Client running out of money…has been on SEPP plan since 2006

I have a client who has been on SEPP Plan since 2006. He hasn’t reduced his SEPP since he started. He couldn’t afford to take advance of reducing his SEPP when there was an opportunity back in the day. He started SEPP at age 35yrs. old currently 52yrs. old and will run out before he reaches 59.5yrs old.
Are there any strategies I should consider to keep him from running out of money? i.e. Can we reduce his current SEPP amount because his account will run out? Anything else?



SEPPs should rarely be started prior to age 50 because there are too many unpredictable financial changes that will occur over such a long period. One of those is inflation. If client’s IRA is totally drained there is no retroactive penalty or interest due. However, client is still allowed to make a one time switch to the RMD method and that will usually reduce the required distribution. Such a switch is best made effective next Jan, and not midyear. Client might calculate what the 2024 SEPP distribution will be if this switch is made effective 1/1/2024. Therefore, client has two ways to avoid busting the plan, either let the IRA balance go to 0 while taking the correct distribution, or making the switch to the RMD method which will extend the plan be reducing the distribution. 17 years of penalties plus late interest on the penalties is probably unaffordable. 

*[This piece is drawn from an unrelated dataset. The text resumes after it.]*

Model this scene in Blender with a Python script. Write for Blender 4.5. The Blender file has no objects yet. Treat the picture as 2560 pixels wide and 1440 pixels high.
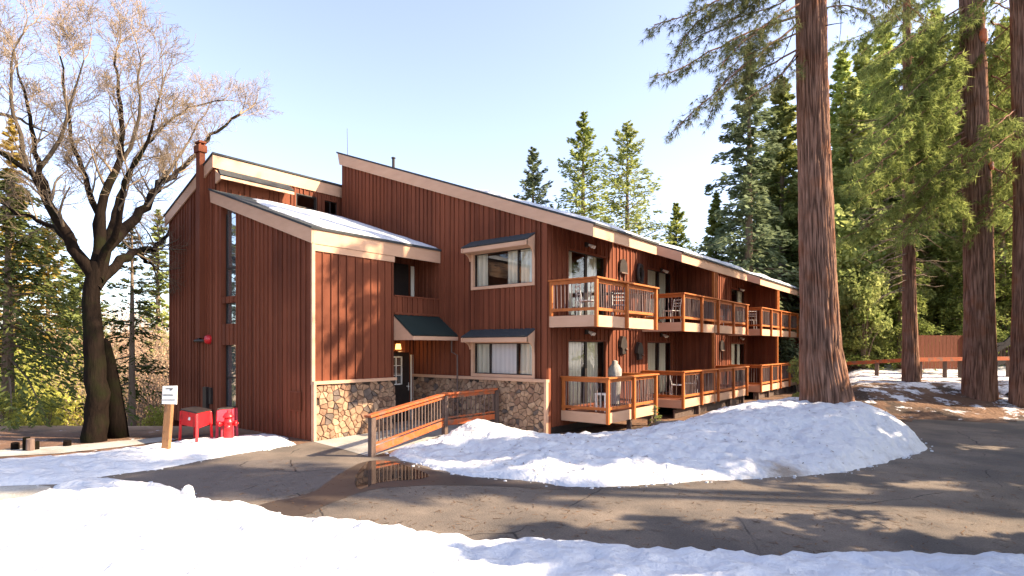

Why is the IRA running dry a concern?  If the concern is that the client will run out of spending money, the only way for the client to avoid running out is to spend less or to sell other assets; reducing SEPP distributions won’t fix spending beyond his means.  If the money isn’t needed for spending, after being distributed from the IRA under the SEPP it can be invested outside of the IRA, with gains potentially being taxable at a lower, long-term capital-gains rate.